For most people, it’s just common sense that it is never a good idea to consume alcoholic beverages to the point that one’s judgment and physical capabilities are impaired, particularly if one is going to operate a vehicle or other machine, such as a firearm.
But for Garen Wintemute, the longtime gun control-advocacy junk researcher at the University of California at Davis, who promotes himself as “one of the world’s foremost experts on gun-related violence,” talking about alcohol and guns in the same breath is just another way to do what he most likes to do--expressing his feeling that guns and gun owners are inherently unsafe--and getting paid for doing it.
His new “study,” published by Injury Prevention, pushes the idea that gun owners, particularly those who keep and carry firearms for protection, are more likely to drink heavily and often. Not surprisingly, it was paid for by the anti-gun Joyce Foundation, which has given $26 million to anti-gun groups and causes between 2003 and the present, and the California Wellness Foundation. And to make sure the money keeps coming in, Wintemute says “new and more comprehensive [funded] research is needed, since legislation authorizing the public carrying of loaded and concealed firearms has become almost universal in the United States.”
There aren’t too many jobs in which you can get paid hundreds of thousands of dollars for doing not much more than punching the time clock and making sure the boss knows about it.

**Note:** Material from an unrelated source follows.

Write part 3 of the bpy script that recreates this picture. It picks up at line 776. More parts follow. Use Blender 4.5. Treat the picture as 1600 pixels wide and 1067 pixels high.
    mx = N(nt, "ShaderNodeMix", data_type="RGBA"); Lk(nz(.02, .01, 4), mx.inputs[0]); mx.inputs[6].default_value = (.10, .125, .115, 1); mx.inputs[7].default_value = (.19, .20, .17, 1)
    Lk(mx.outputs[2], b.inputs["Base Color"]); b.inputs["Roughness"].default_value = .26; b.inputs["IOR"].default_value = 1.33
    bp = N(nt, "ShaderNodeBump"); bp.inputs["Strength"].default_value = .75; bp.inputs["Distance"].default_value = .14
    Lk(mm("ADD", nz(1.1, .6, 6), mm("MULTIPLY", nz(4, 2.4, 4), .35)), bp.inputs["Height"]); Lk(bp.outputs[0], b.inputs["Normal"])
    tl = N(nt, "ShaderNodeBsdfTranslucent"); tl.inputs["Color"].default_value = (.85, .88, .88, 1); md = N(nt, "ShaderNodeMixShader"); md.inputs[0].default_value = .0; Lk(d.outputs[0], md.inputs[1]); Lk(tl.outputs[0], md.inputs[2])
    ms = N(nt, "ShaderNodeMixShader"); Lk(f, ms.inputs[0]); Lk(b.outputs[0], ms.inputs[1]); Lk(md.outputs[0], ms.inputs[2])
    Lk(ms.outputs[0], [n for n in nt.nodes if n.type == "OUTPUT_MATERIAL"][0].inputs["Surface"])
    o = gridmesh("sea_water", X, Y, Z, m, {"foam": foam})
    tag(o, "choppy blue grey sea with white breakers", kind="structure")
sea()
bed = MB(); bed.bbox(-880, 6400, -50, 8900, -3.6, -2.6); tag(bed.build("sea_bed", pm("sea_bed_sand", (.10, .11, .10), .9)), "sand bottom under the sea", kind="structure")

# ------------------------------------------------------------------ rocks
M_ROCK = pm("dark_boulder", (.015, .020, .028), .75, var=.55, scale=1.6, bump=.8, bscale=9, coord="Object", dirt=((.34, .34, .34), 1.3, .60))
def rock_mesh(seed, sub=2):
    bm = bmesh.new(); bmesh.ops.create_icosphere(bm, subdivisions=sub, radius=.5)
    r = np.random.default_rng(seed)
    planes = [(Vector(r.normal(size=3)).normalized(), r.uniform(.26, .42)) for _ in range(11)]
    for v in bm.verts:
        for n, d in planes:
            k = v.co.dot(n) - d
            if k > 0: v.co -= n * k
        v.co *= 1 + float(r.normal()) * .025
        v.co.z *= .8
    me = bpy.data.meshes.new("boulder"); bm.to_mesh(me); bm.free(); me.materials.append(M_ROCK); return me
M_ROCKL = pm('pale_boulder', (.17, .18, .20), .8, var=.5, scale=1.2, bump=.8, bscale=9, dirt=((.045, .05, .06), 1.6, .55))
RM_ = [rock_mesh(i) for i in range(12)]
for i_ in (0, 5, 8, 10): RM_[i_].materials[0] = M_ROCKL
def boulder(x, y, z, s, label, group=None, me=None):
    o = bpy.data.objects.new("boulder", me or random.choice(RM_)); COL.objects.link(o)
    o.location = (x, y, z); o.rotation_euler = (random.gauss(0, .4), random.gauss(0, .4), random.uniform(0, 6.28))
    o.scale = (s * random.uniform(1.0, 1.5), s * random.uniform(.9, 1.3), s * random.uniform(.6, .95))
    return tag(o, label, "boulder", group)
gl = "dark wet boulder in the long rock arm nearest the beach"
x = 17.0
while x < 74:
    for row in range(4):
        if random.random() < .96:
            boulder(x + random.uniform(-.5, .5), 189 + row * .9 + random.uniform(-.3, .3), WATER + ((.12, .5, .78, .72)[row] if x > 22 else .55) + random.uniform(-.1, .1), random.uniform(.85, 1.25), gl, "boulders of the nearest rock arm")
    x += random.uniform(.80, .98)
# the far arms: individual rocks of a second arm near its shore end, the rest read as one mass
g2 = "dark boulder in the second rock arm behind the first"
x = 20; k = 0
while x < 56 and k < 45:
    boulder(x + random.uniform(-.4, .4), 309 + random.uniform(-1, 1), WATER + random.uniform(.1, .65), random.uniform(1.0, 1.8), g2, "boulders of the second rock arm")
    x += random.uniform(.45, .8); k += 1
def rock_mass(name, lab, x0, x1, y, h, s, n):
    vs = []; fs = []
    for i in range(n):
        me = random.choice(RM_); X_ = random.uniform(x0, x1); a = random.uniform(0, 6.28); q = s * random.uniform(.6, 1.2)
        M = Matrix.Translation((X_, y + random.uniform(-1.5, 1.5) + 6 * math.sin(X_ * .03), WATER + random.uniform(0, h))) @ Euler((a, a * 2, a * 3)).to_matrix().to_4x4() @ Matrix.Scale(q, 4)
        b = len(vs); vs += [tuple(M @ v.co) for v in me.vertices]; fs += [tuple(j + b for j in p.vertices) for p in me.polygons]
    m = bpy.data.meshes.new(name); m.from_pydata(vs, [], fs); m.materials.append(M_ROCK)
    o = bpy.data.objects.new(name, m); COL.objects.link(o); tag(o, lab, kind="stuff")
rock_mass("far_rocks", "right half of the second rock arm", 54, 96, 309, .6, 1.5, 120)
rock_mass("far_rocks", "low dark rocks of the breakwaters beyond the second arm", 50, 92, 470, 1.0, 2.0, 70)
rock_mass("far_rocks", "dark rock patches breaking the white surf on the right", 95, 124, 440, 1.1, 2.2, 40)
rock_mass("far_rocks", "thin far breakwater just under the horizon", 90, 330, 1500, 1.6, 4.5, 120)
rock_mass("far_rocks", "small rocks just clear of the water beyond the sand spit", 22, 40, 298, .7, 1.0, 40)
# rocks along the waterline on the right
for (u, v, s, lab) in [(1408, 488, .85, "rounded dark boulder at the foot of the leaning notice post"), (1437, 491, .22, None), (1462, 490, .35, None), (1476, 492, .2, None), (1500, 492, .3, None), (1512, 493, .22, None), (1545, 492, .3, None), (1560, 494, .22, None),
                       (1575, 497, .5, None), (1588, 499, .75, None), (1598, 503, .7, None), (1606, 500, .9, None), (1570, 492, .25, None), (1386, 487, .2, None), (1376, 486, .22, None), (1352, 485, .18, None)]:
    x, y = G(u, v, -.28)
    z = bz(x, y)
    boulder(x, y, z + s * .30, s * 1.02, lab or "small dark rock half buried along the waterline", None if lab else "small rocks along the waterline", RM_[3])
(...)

But Wintemute’s sugar daddies and mommas at the anti-gun foundations don’t seem to care. Wintemute even admits the limitations of his latest diatribe.
For starters, Wintemute’s poll depends on the truthfulness of the poll’s respondents. Undoubtedly and understandably, habitual drunkenness is viewed with disrespect in our society, and some people won’t admit such behavior to a stranger conducting a telephone poll. Similarly, people may be unwilling to admit gun ownership to strangers, to protect themselves against being burglarized or placed on gun owner registration lists. It’s not mere coincidence that national polls began showing a significant decline in gun ownership in the early 1990s, as the Clinton Administration’s multi-faceted campaign against the right to arms took shape.
Also, the eight states Wintemute used for his study were self-selecting on a basis he does not disclose. Polls suffering from this limitation are referred to as “SLOP,” for “self-selecting opinion poll,” because the self-selection process can inject bias into poll question responses and severely skew the poll’s findings.
Wintemute’s study doesn’t even try to determine whether there is any greater incidence of mishaps or misconduct, firearm-related or not, among gun owners who consume alcohol. But that might be for good reason. After all, as Right-to-Carry laws have become “almost universal,” the nation’s murder rate has fallen to a 47-year low. Maybe Wintemute understands the meaning of the old axiom, “if you don’t want the answer, don’t ask the question.”